What cities are the first to see the new year?
While we’re rocking out with TV’s annual New Year’s Eve show, what cities are the first time zone to see the new year?
Someone always has to be first
Ah, New Year’s Eve. A night for partying, drinking, making promises we’ll never keep and waking up in the bathroom with one shoe missing and inappropriate terms for human anatomy written on our face in permanent marker. (Well, maybe that’s just my New Year’s Eve.)
Anyway, while we’re getting our party on here in the US, who has already been there and done that?
Party in paradise
If you’re just dying to be the first to welcome the new year, you’re going to have to make a heck of a trek. The time zone that welcomes in the new year first is UTC+14:00.
In case you’re not sure where that one is right off the bat, a glance at the map reveals that UTC+14:00 is home to Samoa and the Kiribati islands.

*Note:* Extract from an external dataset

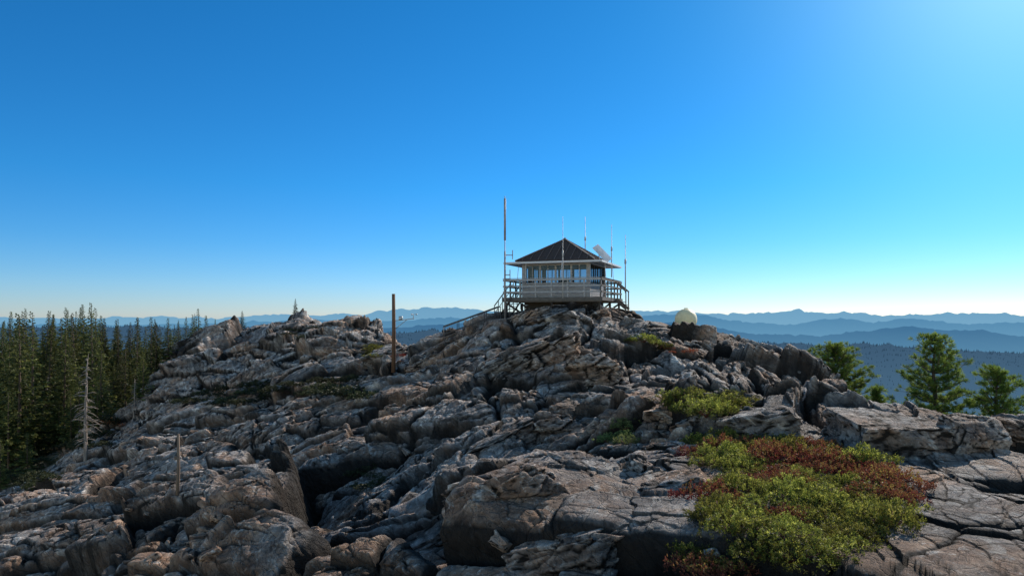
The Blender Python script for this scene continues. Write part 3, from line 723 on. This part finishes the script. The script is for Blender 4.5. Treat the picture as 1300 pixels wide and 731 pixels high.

Here’s an illustration showing the International Date Line, in all its zig-zag glory. Everything to the left of that line will see every new day — at least in terms of how we measure time on this planet — before the places on the right side of the line.
Folks in the New Zealand cities of Auckland and Wellington are the next to kick off the party an hour later, with eastern Australia and the cities of Melbourne, Canberra, and Sydney kicking off the festivities two hours after the Kiwis.
In fact, we Americans are some of the last to celebrate — by the time the new year rolls around to the east coast of the US, people in Samoa have already slept off their hangovers, and are going about their business the next day.